AMC’s robust design ensures that decentralized elections remain resilient against censorship. By creating a system where even a single honest participant can uphold the integrity of the voting process, AMC not only guarantees the inclusion of every vote but also fosters trust in the system. The collaborative framework between aggregators further strengthens the network’s reliability, making zkVot a powerful solution for secure and censorship-resistant elections.

The Future of AMC

In the case of a voting, the reason that AMC works great is the fact that there is no such thing as an invalid vote: If someone submits a result with 10 votes, then all votes in this result must be valid etc. As a result, in an election with 1000 voters, there may be at most 1000 valid votes. However, this is not the reason why AMC works, and the system idea can actually be adapted into different applications, like a DEX.

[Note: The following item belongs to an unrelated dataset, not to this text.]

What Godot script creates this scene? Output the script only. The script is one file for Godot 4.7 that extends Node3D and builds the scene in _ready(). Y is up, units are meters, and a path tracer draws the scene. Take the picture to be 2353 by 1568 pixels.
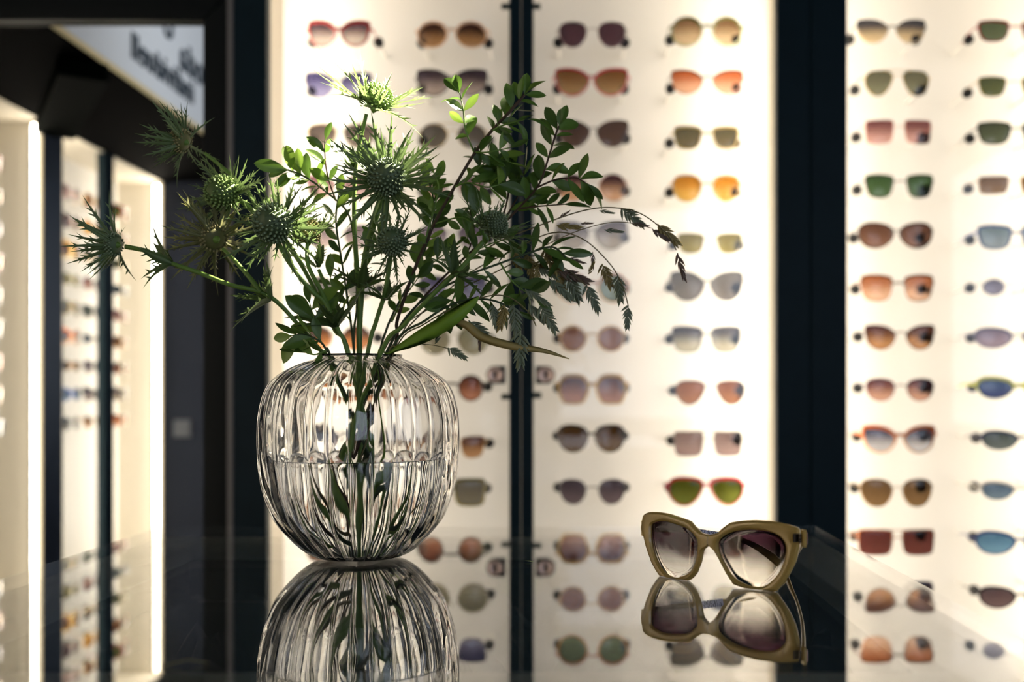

Think of a conventional order based DEX system, where users submit orders in each block. Do you think it would be possible to adapt AMC in this system? The answer is yes, and the maximum condition actually works great even with systems where there is no definitive maximum (any amount of orders can happen in a DEX, so there is no result as being fully correct).

There are of course some technical details with this implementation, but the flexibility around the idea of “accepting the maximum” is so strong that it can actually bring censorship resistance to any system. In the case of a DEX, by introducing some additional cryptography to the ordering / aggregating process, it is possible to prevent any MEV attacks from happening.

This is the part where things get really interesting: Think of a world where all rollups use a maximum based accepting condition for a permissionless aggregation layer, where different aggregators may collaborate together to reach the maximum as fast as they can. Then, what is the reason why we actually design this aggregation network as a separate layer? It is actually very possible to make each client responsible for their own aggregation after the submission of a TX. In the case of zkVot, this equals making everyone count their own (or someone else’s) vote after submitting their vote to the system. As a result the costs of sending a vote approach to 0 (and eventually becomes 0 with an election with enough participants), but this is just the tip of the iceberg.

This idea is really interesting, as it actually makes the off chain computation layer disappear and introduces a scalability potential that was impossible before. The system does not only compensate for the performance by making everyone create their own vote, but also forces everyone to contribute with a small extra amount of computation power to help with the aggregation. In short, the system actually gets stronger and stronger exponentially with every participant joining the network.

A scalability of this type has never been possible before, and until now all systems that we have designed got slower and heavier with every new user participating. As a result, for now we have no idea what we can achieve (apart from a fully free to use system) with this new design, but it is for sure really exciting.